A Madison-based music streaming startup recently announced on Twitter that it would be shutting down operations — but not completely.
Founded in 2018, LÜM (Live Undiscovered Music) is relaunching to embrace what could well be the next age of the internet — one characterized by decentralization, virtual reality and social media experiences that are more immersive than what was previously thought possible.
The startup, which will continue to operate out of its East Side office, is building a new digital space using blockchain technology that allows fans to directly contribute to the financial success of the musicians they support.
Users can collect, sell and trade “Access Passes” that are supplied by their favorite artists, said CEO Max Fergus. The musicians directly profit from fan investments without the representation of a record label, or any other middleman, he said.
“We have the potential to create a new model that unlocked new opportunities for the music industry,” he said. “It is a model that doesn’t require artists to sell to their masters, give up equity in themselves or spend excess time creative exclusive content to monetize their largest supporters.”
The relaunch comes as Facebook made the controversial decision earlier this year to rebrand as Meta, a company that not only owns Facebook and Instagram, but aims to encompass 3D spaces inside a “metaverse” that allow people to interact online as they would in real life.
Meta CEO Mark Zuckerberg told hundreds of millions of viewers in a YouTube video in the fall that with the emergence of Meta, he envisions a world where people can use the metaverse to commute to work, as well as attend social outings and go shopping.
But how does that connect to LÜM and blockchain?
‘Web 3.0’
Meta’s introduction garnered mixed opinions from the public, but it represented a move toward what tech experts call “Web 3.0” — a climate of software and platforms that aren’t dependent on traditional business models like advertising to buy and sell products and services.
Web 3.0 differs from the internet we know today — “Web 2.0,” which is an interactive environment with user-contributed content, but where the technology is produced and handled by companies.
Contrasting that is “Web 1.0,” which was the read and write internet that existed during the 1990s and up through the early 2000s.
Blockchain technology is part of what makes up Web 3.0. Brad Chandler, director of the UW-Madison Nicholas Center for Corporate Finance and Investment Banking, said the complex tech as an internet ledger or recording device that keeps a database of digital purchases.
The purchases are typically made with cryptocurrencies, like Bitcoin.
The database is maintained by a group of computer users, he said.
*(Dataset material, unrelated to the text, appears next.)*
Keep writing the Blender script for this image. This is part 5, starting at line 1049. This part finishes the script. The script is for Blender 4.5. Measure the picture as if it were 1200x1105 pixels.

But no individual or company owns the database, Chandler explained, adding there are no permissions associated with what’s being bought and sold.
Digital assets
On LÜM’s new platform, artists will be able sell digital assets to fans in the form of “non fungible tokens.”
Using the blockchain, they will be able to keep track of who owns the token, Fergus said.
Non fungible tokens, a recently trending topic in the tech community, can be anything digital, like a drawing, a song or even certain items in video games, Chandler explained. The tokens can sell anywhere from $10 to millions, he said, adding that no one can replicate them once made.
“Everyone is acting like their own record label,” Fergus said of how tokens apply to the LÜM. “Access passes give fans the rights to collectives (tokens) the artist drops.”
Going forward, Fergus said he hopes to share more updates about the company’s relaunch throughout 2022.